§ Work instructions
Output the full listing word for word.

** Begin Collected material **

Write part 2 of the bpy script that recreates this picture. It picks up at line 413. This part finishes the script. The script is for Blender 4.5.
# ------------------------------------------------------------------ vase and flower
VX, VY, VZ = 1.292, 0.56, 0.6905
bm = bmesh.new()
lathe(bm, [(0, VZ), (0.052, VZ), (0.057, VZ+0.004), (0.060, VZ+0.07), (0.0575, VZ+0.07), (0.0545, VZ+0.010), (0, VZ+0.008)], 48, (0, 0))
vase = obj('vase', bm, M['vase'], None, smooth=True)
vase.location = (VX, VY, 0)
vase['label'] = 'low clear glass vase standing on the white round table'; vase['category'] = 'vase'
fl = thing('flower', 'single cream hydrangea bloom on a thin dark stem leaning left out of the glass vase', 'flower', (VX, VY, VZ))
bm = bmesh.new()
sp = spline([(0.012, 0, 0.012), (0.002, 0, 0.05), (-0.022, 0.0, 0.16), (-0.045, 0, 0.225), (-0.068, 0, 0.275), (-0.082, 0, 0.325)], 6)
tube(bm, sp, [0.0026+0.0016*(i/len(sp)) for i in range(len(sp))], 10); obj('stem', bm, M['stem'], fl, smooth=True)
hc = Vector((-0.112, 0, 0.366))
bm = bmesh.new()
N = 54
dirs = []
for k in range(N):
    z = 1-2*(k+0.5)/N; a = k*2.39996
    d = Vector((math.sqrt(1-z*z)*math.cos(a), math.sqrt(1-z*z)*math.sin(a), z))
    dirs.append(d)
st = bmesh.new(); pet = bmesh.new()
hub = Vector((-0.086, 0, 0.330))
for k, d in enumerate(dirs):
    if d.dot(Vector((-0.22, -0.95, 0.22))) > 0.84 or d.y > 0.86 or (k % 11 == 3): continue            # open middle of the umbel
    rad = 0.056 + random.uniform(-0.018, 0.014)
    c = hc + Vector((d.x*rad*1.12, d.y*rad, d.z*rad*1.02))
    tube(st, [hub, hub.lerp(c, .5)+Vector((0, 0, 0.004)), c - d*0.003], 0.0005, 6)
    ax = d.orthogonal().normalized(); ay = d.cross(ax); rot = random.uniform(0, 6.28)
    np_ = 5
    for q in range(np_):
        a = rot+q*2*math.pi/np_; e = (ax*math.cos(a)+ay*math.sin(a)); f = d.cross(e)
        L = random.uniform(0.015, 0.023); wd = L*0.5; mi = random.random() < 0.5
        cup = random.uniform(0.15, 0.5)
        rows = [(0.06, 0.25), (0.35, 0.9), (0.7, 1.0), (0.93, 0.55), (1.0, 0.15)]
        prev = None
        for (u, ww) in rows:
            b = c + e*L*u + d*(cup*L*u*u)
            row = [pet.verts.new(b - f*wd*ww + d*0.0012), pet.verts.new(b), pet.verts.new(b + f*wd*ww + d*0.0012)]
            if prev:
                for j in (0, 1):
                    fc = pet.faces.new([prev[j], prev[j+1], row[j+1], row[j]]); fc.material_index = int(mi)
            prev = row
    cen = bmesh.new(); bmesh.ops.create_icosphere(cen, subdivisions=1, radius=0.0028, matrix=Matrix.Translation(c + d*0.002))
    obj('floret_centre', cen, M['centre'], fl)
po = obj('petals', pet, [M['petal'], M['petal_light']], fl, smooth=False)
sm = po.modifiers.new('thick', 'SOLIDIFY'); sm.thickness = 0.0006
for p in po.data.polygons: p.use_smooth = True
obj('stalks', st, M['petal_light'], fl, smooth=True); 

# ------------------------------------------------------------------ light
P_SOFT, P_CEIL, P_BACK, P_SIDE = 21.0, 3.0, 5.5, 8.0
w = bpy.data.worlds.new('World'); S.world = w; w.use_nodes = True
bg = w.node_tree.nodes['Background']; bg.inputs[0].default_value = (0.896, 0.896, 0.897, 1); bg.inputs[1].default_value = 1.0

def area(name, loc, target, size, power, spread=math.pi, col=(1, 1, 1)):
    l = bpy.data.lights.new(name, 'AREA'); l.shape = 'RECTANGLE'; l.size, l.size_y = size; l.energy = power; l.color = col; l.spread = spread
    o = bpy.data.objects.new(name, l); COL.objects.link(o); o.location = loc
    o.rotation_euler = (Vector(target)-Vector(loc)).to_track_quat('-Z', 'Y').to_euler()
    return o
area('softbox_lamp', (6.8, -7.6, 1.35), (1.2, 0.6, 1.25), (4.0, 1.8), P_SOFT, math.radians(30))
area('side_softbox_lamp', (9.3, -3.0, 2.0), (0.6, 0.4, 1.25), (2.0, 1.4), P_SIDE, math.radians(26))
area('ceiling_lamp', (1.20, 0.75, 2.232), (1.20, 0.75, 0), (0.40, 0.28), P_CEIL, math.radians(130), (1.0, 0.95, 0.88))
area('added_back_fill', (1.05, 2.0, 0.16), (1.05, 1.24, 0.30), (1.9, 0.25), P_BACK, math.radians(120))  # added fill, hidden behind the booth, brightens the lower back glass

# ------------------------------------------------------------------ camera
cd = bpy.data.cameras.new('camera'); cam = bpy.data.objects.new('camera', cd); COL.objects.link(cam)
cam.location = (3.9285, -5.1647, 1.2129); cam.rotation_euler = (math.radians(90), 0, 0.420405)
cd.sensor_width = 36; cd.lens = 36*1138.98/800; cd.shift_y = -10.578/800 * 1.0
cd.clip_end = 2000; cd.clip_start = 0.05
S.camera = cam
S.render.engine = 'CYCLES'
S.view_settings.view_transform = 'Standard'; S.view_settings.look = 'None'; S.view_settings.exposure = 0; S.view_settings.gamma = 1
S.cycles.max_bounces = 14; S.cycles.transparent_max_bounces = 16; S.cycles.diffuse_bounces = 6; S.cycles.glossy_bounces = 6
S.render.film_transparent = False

** End Collected material **

§ Solution
Write part 2 of the bpy script that recreates this picture. It picks up at line 413. This part finishes the script. The script is for Blender 4.5.
# ------------------------------------------------------------------ vase and flower
VX, VY, VZ = 1.292, 0.56, 0.6905
bm = bmesh.new()
lathe(bm, [(0, VZ), (0.052, VZ), (0.057, VZ+0.004), (0.060, VZ+0.07), (0.0575, VZ+0.07), (0.0545, VZ+0.010), (0, VZ+0.008)], 48, (0, 0))
vase = obj('vase', bm, M['vase'], None, smooth=True)
vase.location = (VX, VY, 0)
vase['label'] = 'low clear glass vase standing on the white round table'; vase['category'] = 'vase'
fl = thing('flower', 'single cream hydrangea bloom on a thin dark stem leaning left out of the glass vase', 'flower', (VX, VY, VZ))
bm = bmesh.new()
sp = spline([(0.012, 0, 0.012), (0.002, 0, 0.05), (-0.022, 0.0, 0.16), (-0.045, 0, 0.225), (-0.068, 0, 0.275), (-0.082, 0, 0.325)], 6)
tube(bm, sp, [0.0026+0.0016*(i/len(sp)) for i in range(len(sp))], 10); obj('stem', bm, M['stem'], fl, smooth=True)
hc = Vector((-0.112, 0, 0.366))
bm = bmesh.new()
N = 54
dirs = []
for k in range(N):
    z = 1-2*(k+0.5)/N; a = k*2.39996
    d = Vector((math.sqrt(1-z*z)*math.cos(a), math.sqrt(1-z*z)*math.sin(a), z))
    dirs.append(d)
st = bmesh.new(); pet = bmesh.new()
hub = Vector((-0.086, 0, 0.330))
for k, d in enumerate(dirs):
    if d.dot(Vector((-0.22, -0.95, 0.22))) > 0.84 or d.y > 0.86 or (k % 11 == 3): continue            # open middle of the umbel
    rad = 0.056 + random.uniform(-0.018, 0.014)
    c = hc + Vector((d.x*rad*1.12, d.y*rad, d.z*rad*1.02))
    tube(st, [hub, hub.lerp(c, .5)+Vector((0, 0, 0.004)), c - d*0.003], 0.0005, 6)
    ax = d.orthogonal().normalized(); ay = d.cross(ax); rot = random.uniform(0, 6.28)
    np_ = 5
    for q in range(np_):
        a = rot+q*2*math.pi/np_; e = (ax*math.cos(a)+ay*math.sin(a)); f = d.cross(e)
        L = random.uniform(0.015, 0.023); wd = L*0.5; mi = random.random() < 0.5
        cup = random.uniform(0.15, 0.5)
        rows = [(0.06, 0.25), (0.35, 0.9), (0.7, 1.0), (0.93, 0.55), (1.0, 0.15)]
        prev = None
        for (u, ww) in rows:
            b = c + e*L*u + d*(cup*L*u*u)
            row = [pet.verts.new(b - f*wd*ww + d*0.0012), pet.verts.new(b), pet.verts.new(b + f*wd*ww + d*0.0012)]
            if prev:
                for j in (0, 1):
                    fc = pet.faces.new([prev[j], prev[j+1], row[j+1], row[j]]); fc.material_index = int(mi)
            prev = row
    cen = bmesh.new(); bmesh.ops.create_icosphere(cen, subdivisions=1, radius=0.0028, matrix=Matrix.Translation(c + d*0.002))
    obj('floret_centre', cen, M['centre'], fl)
po = obj('petals', pet, [M['petal'], M['petal_light']], fl, smooth=False)
sm = po.modifiers.new('thick', 'SOLIDIFY'); sm.thickness = 0.0006
for p in po.data.polygons: p.use_smooth = True
obj('stalks', st, M['petal_light'], fl, smooth=True); 

# ------------------------------------------------------------------ light
P_SOFT, P_CEIL, P_BACK, P_SIDE = 21.0, 3.0, 5.5, 8.0
w = bpy.data.worlds.new('World'); S.world = w; w.use_nodes = True
bg = w.node_tree.nodes['Background']; bg.inputs[0].default_value = (0.896, 0.896, 0.897, 1); bg.inputs[1].default_value = 1.0

def area(name, loc, target, size, power, spread=math.pi, col=(1, 1, 1)):
    l = bpy.data.lights.new(name, 'AREA'); l.shape = 'RECTANGLE'; l.size, l.size_y = size; l.energy = power; l.color = col; l.spread = spread
    o = bpy.data.objects.new(name, l); COL.objects.link(o); o.location = loc
    o.rotation_euler = (Vector(target)-Vector(loc)).to_track_quat('-Z', 'Y').to_euler()
    return o
area('softbox_lamp', (6.8, -7.6, 1.35), (1.2, 0.6, 1.25), (4.0, 1.8), P_SOFT, math.radians(30))
area('side_softbox_lamp', (9.3, -3.0, 2.0), (0.6, 0.4, 1.25), (2.0, 1.4), P_SIDE, math.radians(26))
area('ceiling_lamp', (1.20, 0.75, 2.232), (1.20, 0.75, 0), (0.40, 0.28), P_CEIL, math.radians(130), (1.0, 0.95, 0.88))
area('added_back_fill', (1.05, 2.0, 0.16), (1.05, 1.24, 0.30), (1.9, 0.25), P_BACK, math.radians(120))  # added fill, hidden behind the booth, brightens the lower back glass

# ------------------------------------------------------------------ camera
cd = bpy.data.cameras.new('camera'); cam = bpy.data.objects.new('camera', cd); COL.objects.link(cam)
cam.location = (3.9285, -5.1647, 1.2129); cam.rotation_euler = (math.radians(90), 0, 0.420405)
cd.sensor_width = 36; cd.lens = 36*1138.98/800; cd.shift_y = -10.578/800 * 1.0
cd.clip_end = 2000; cd.clip_start = 0.05
S.camera = cam
S.render.engine = 'CYCLES'
S.view_settings.view_transform = 'Standard'; S.view_settings.look = 'None'; S.view_settings.exposure = 0; S.view_settings.gamma = 1
S.cycles.max_bounces = 14; S.cycles.transparent_max_bounces = 16; S.cycles.diffuse_bounces = 6; S.cycles.glossy_bounces = 6
S.render.film_transparent = False